【行雲流水】文化通信2021年7月12日付

2021年7月12日

 某月某日

 平井卓也デジタル改革担当大臣と神戸新聞社・高梨柳太郎社長にご登壇いただき、小社75周年記念シンポジウムを開催する。平井大臣は私より一週間遅い生まれの同年であるが、信念をもって自分の言葉で語る姿は好漢、快男児。「新聞の信頼性が競争力の源泉」と語り、地方銀行と連携した情報銀行構想も披露する。対する高梨社長は、分散化社会において、地方のもつ魅力を新たなデジタルコンテンツとして発信していくと応じ、南美希子さんの安定感のある司会進行により無事終了。次回第2弾は出版界向けに星野専務がコーディネートする。乞うご期待!

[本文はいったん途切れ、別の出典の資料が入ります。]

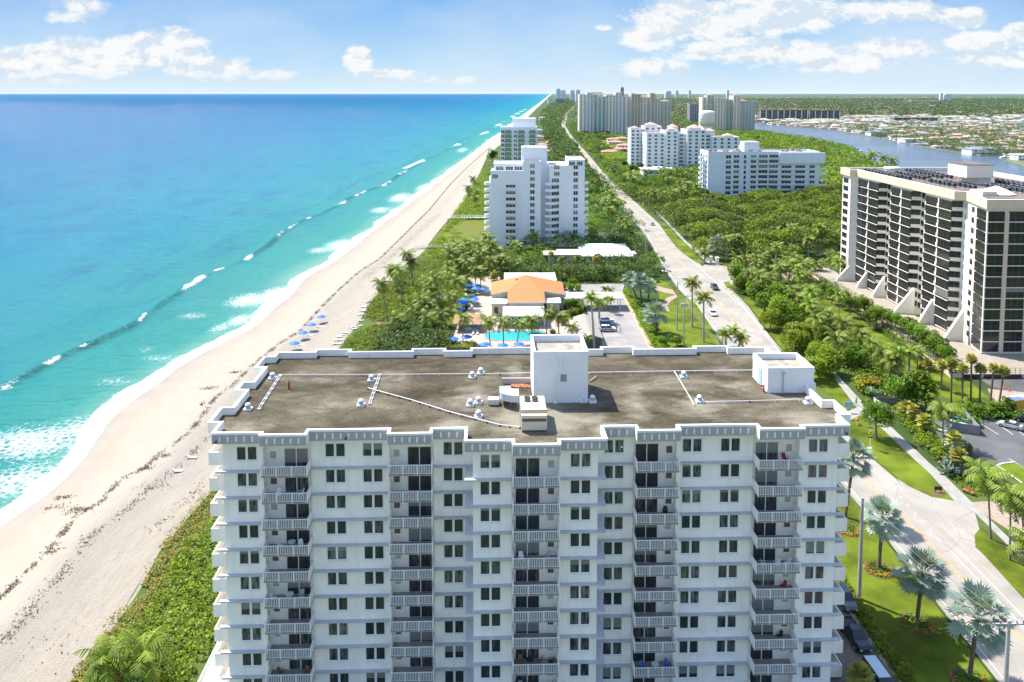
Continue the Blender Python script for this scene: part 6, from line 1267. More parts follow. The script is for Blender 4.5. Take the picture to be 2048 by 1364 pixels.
# umbrellas
um=thing('sun_umbrella','x','umbrella',(0,0,0)); m_=MB(); n=8
ring=lambda r,z:[(r*math.cos(2*math.pi*i/n+.2),r*math.sin(2*math.pi*i/n+.2),z) for i in range(n)]
vs=ring(1.55,2.05)+ring(.8,2.42)+[(0,0,2.68)]+ring(1.5,2.0)+[(0,0,2.6)]
m_.add(vs,[(i,(i+1)%n,(i+1)%n+n,i+n) for i in range(n)]+[(i+n,(i+1)%n+n,2*n) for i in range(n)]+[((i+1)%n+2*n+1,i+2*n+1,3*n+1) for i in range(n)]+[(i,i+2*n+1,(i+1)%n+2*n+1,(i+1)%n) for i in range(n)]); m_.build('canopy',gblue,um)
MB().cyl((0,0,0),(0,0,2.6),.035,.035,6).build('pole',wb,um); MB().lathe([(.3,0),(.28,.08),(.05,.1)],10).build('base',greym,um)
def umbs(pts,fmt,group,Z=Z3,zb=.1,sc=1.):
    global um_first
    L_=[]
    for (px_,py_) in pts:
        c_=um if um_first else copy_tree(um); um_first=False; x,y=G(*zp(Z,px_,py_),2.3+zb); c_.location=(x,y,zb); c_.scale=(sc,sc,1); c_.rotation_euler=(0,0,R.random()); L_.append(c_)
    label_row(L_,fmt,group)
um_first=True
umbs([(642,632),(623,648),(606,664),(589,685)],'blue umbrella standing on the open sand, {} of four from the left','blue umbrellas on the beach',Z0,-.7)
umbs([(875,668),(965,655)],'blue umbrella between the hot tub and the pool, {} of two from the left','blue umbrellas around the pool',sc=1.1)
umbs([(1092,705),(1212,712),(1322,704)],'blue umbrella on the near side of the pool, {} of three from the left','blue umbrellas around the pool',sc=1.05)
umbs([(922,465),(945,402),(925,415),(1010,385),(1020,400),(950,425),(785,375),(695,475)],'blue umbrella in the terrace group left of the club house, {} from the left','blue umbrellas on the club terrace',sc=1.1)
umbs([(970,305),(1033,305),(1030,325),(1088,328)],'blue umbrella in the rear group before the palm grove, {} from the left','blue umbrellas behind the club terrace',sc=1.1)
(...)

 夕刻、全社員で懇親会。予定では東天紅でパーッとやる予定だったが、マンボウにつき酒類提供が不可となり同店から取り寄せとなるがどれもウマい。かつて小社に在籍し、現在も外部ライターをお願いしている星野専務の妻・理栄さんも参加。「私がいた時よりもみなさん仲良しですね」と言われたのは嬉しかった。

 某月某日

 『味の手帖』でニッポン放送・檜原麻希社長にランチ取材。

 若かりし頃は深夜放送より早寝早起きだったが、それでも今はなき「パックインミュージック」や「セイヤング」は懐かしい。

 スマホで聞けるラジオ、「radiko」は檜原さんが旗振り役のひとりとして立ち上げたと。一週間以内に放送された番組のほとんどを無料で、さらに聴きたいところだけをつまみ食い(聴き)できる。檜原さん曰く、「ラジオはハンズフリーでアイズフリー」。目ん玉を酷使するデジタル社会において、こうしたアナログコンテンツの復活は間違いないと、老眼の進む初老の身として実感する。

 某月某日

 「こどものための100冊」キャンペーンにご協賛いただいた全国書店再生支援財団の理事会に経過報告のため同席する。併せて今秋開催予定の「ギフトブックキャンペーン」とプレゼント企画の構想についてもお話しする。

 新たに同財団の代表理事に就任された渋谷・大盛堂の舩坂良雄社長と初めてお目にかかる。「本のデパート大盛堂」といえば、神宮前小学校、原宿中学に通い、東急に就職した私にとって、長らく知識の泉湧く聖地であった。業態を変えればはるかに利益の出るはずであろう超一等地に店を構え書店経営を続けられる志に密かに敬服していたことである。